2. As normas previdenciárias devem ser interpretadas de modo a favorecer os valores morais da Constituição Federal/1988, que prima pela proteção do Trabalhador Segurado da Previdência Social, motivo pelo qual os pleitos previdenciários devem ser julgados no sentido de amparar a parte hipossuficiente e que, por esse motivo, possui proteção legal que lhe garante a flexibilização dos rígidos institutos processuais. Assim, deve-se procurar encontrar na hermenêutica previdenciária a solução que mais se aproxime do caráter social da Carta Magna, a fim de que as normas processuais não venham a obstar a concretude do direito fundamental à prestação previdenciária a que faz jus o segurado.
3. Assim como ocorre no Direito Sancionador, em que se afastam as regras da processualística civil em razão do especial garantismo conferido por suas normas ao indivíduo, deve-se dar prioridade ao princípio da busca da verdade real, diante do interesse social que envolve essas demandas.

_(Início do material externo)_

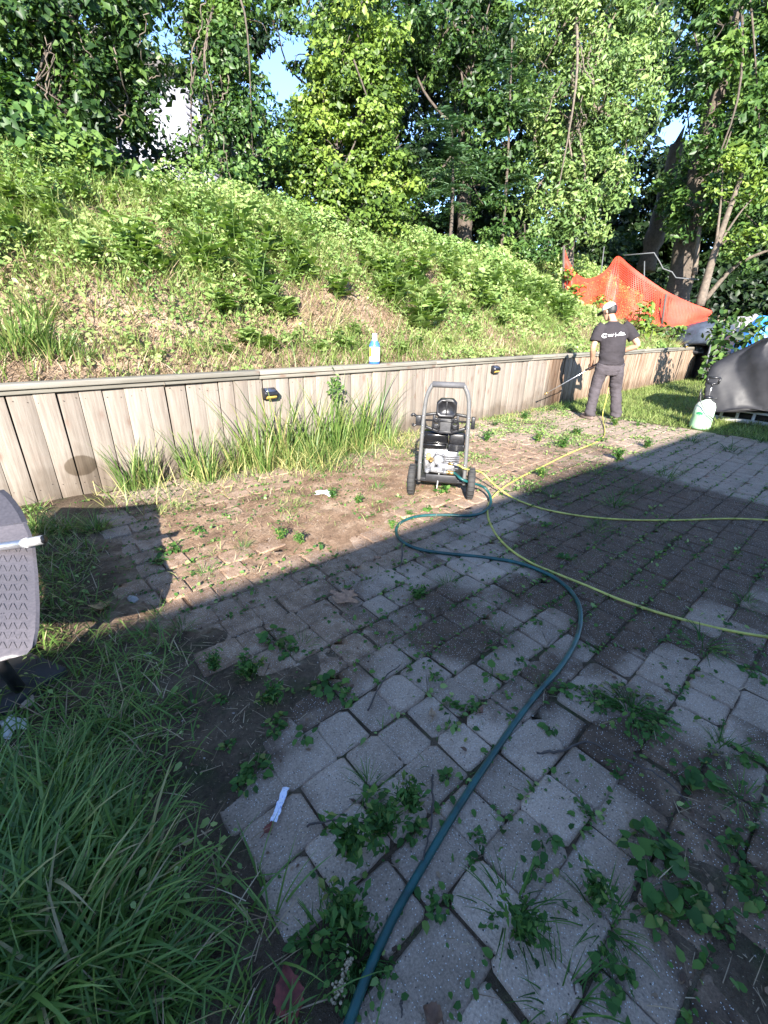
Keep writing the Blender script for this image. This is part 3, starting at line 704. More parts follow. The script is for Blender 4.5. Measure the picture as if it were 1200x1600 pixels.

4. A concessão de benefício devido ao trabalhador rural configura direito subjetivo individual garantido constitucionalmente, tendo a CF/88 dado primazia à função social do RGPS ao erigir como direito fundamental de segunda geração o acesso à Previdência do Regime Geral; sendo certo que o trabalhador rural, durante o período de transição, encontra-se constitucionalmente dispensado do recolhimento das contribuições, visando à universalidade da cobertura previdenciária e a inclusão de contingentes desassistidos por meio de distribuição de renda pela via da assistência social.
5. A ausência de conteúdo probatório eficaz a instruir a inicial, conforme determina o art. 283 do CPC, implica a carência de pressuposto de constituição e desenvolvimento válido do processo, impondo a sua extinção sem o julgamento do mérito (art. 267, IV do CPC) e a consequente possibilidade de o autor intentar novamente a ação (art. 268 do CPC), caso reúna os elementos necessários à tal iniciativa.
6. Recurso Especial do INSS desprovido."
À situação em questão – em relação à qual outrora se decretaria a improcedência do pedido – aplica-se, assim, o atual entendimento acima adotado.
De rigor, portanto, a extinção do processo tal como decidido pelo STJ no REsp 1.352.721/SP, porquanto ausente o início de prova material do exercício de atividade rural.
Majoro a condenação ao pagamento de honorários fixados pelo juízo a quo em 2%, com base no art. 85, § 11, do CPC, observada a suspensão de exigibilidade decorrente do deferimento da gratuidade da justiça.
Posto isso, nego provimento a apelação.
É o voto.
THEREZINHA CAZERTA
Desembargadora Federal Relatora
E M E N T A
PREVIDENCIÁRIO. ART. 143 DA LEI N.º 8.213/91. APOSENTADORIA POR IDADE A TRABALHADOR RURAL. EXIGÊNCIA DE COMPROVAÇÃO DA ATIVIDADE DE RURÍCOLA NO PERÍODO ANTERIOR AO REQUERIMENTO. IMPOSSIBILIDADE DE CONCESSÃO DO BENEFÍCIO. AUSÊNCIA DE INÍCIO DE PROVA MATERIAL. RESP REPETITIVO 1.352.721/SP. EXTINÇÃO DO FEITO SEM RESOLUÇÃO DO MÉRITO.
- Para o reconhecimento do tempo de serviço de trabalhador rural, mister a conjugação do início de prova material com prova testemunhal (Artigo 55, § 3º, da Lei n° 8.213/91, Súmula 149 do STJ e REsp 1.133.863/RN).
- Os documentos coligidos não podem ser considerados início de prova material do labor campesino.
- Ausente o início de prova material do exercício de labor campesino, a extinção do feito, sem resolução do mérito (CPC, art. 485, inciso IV), impõe-se de rigor diante do quanto decidido pelo Superior Tribunal de Justiça no REsp 1.352.721/SP.